### Source excerpt
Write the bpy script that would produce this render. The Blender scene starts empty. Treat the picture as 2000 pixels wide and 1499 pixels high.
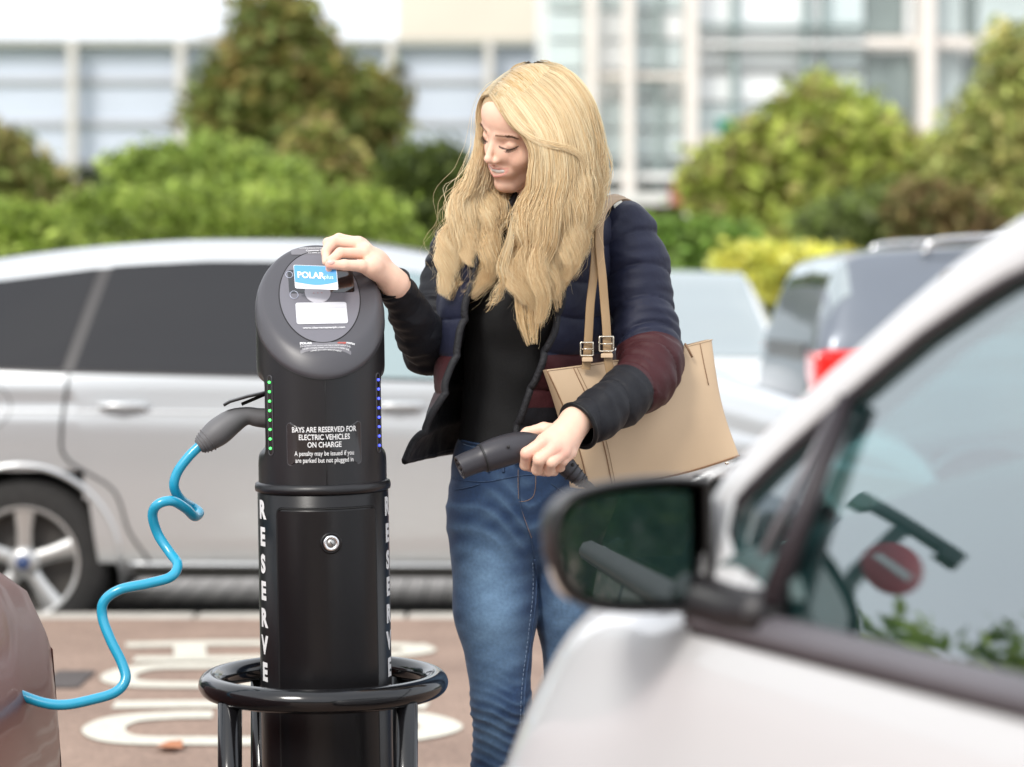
import bpy, bmesh, math, random
import numpy as np
from mathutils import Vector, Matrix
R = math.radians
random.seed(7); rng = np.random.default_rng(11)
S = bpy.context.scene
COL = S.collection
F = 85.0/36.0*2000.0          # focal length in photo pixels
HZ = 560.0                    # horizon row
CAMZ = 1.25

def W(px, py, Y):
    return Vector(((px-1000.0)/F*Y, Y, CAMZ-(py-HZ)/F*Y))

# ---------------------------------------------------------------- materials
def new_mat(name):
    m = bpy.data.materials.new(name); m.use_nodes = True
    nt = m.node_tree; b = nt.nodes['Principled BSDF']
    return m, nt, b
def mat(name, col, rough=0.5, metal=0.0, var=0.12, vscale=6.0, bump=0.0, bscale=60.0, bdist=0.002,
        coat=0.0, spec=0.5, sheen=0.0, attr=None, emis=None, rvar=0.0, detail=4.0, sss=0.0):
    m, nt, b = new_mat(name)
    N = nt.nodes; L = nt.links
    tc = N.new('ShaderNodeTexCoord')
    nz = N.new('ShaderNodeTexNoise'); nz.inputs['Scale'].default_value = vscale; nz.inputs['Detail'].default_value = detail
    L.new(tc.outputs['Object'], nz.inputs['Vector'])
    mp = N.new('ShaderNodeMapRange')
    mp.inputs['From Min'].default_value = 0.25; mp.inputs['From Max'].default_value = 0.75
    mp.inputs['To Min'].default_value = 1-var; mp.inputs['To Max'].default_value = 1+var
    L.new(nz.outputs['Fac'], mp.inputs['Value'])
    mx = N.new('ShaderNodeVectorMath'); mx.operation = 'SCALE'
    if attr:
        at = N.new('ShaderNodeAttribute'); at.attribute_name = attr
        L.new(at.outputs['Color'], mx.inputs[0])
    else:
        mx.inputs[0].default_value = col[:3]
    L.new(mp.outputs['Result'], mx.inputs['Scale'])
    L.new(mx.outputs[0], b.inputs['Base Color'])
    b.inputs['Roughness'].default_value = rough
    b.inputs['Metallic'].default_value = metal
    b.inputs['Specular IOR Level'].default_value = spec
    b.inputs['Coat Weight'].default_value = coat
    b.inputs['Coat Roughness'].default_value = 0.04
    if sheen: b.inputs['Sheen Weight'].default_value = sheen
    if sss:
        b.inputs['Subsurface Weight'].default_value = sss
        b.inputs['Subsurface Radius'].default_value = (0.012, 0.005, 0.003); b.inputs['Subsurface Scale'].default_value = 0.5
    if rvar:
        r2 = N.new('ShaderNodeMapRange'); r2.inputs['To Min'].default_value = max(0, rough-rvar); r2.inputs['To Max'].default_value = min(1, rough+rvar)
        L.new(nz.outputs['Fac'], r2.inputs['Value']); L.new(r2.outputs[0], b.inputs['Roughness'])
    if bump:
        n2 = N.new('ShaderNodeTexNoise'); n2.inputs['Scale'].default_value = bscale; n2.inputs['Detail'].default_value = 5
        L.new(tc.outputs['Object'], n2.inputs['Vector'])
        bp = N.new('ShaderNodeBump'); bp.inputs['Strength'].default_value = bump; bp.inputs['Distance'].default_value = bdist
        L.new(n2.outputs['Fac'], bp.inputs['Height']); L.new(bp.outputs[0], b.inputs['Normal'])
    if emis:
        b.inputs['Emission Color'].default_value = (*emis[0], 1); b.inputs['Emission Strength'].default_value = emis[1]
    return m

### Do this
Write out again, exactly, the lines from the start of the listing up to the line containing "return Vector(((px-1000.0)/F*Y, Y, CAMZ-(py-HZ)/F*Y))", with both ends and without pictures.

### Solved exercise
Write the bpy script that would produce this render. The Blender scene starts empty. Treat the picture as 2000 pixels wide and 1499 pixels high.
import bpy, bmesh, math, random
import numpy as np
from mathutils import Vector, Matrix
R = math.radians
random.seed(7); rng = np.random.default_rng(11)
S = bpy.context.scene
COL = S.collection
F = 85.0/36.0*2000.0          # focal length in photo pixels
HZ = 560.0                    # horizon row
CAMZ = 1.25

def W(px, py, Y):
    return Vector(((px-1000.0)/F*Y, Y, CAMZ-(py-HZ)/F*Y))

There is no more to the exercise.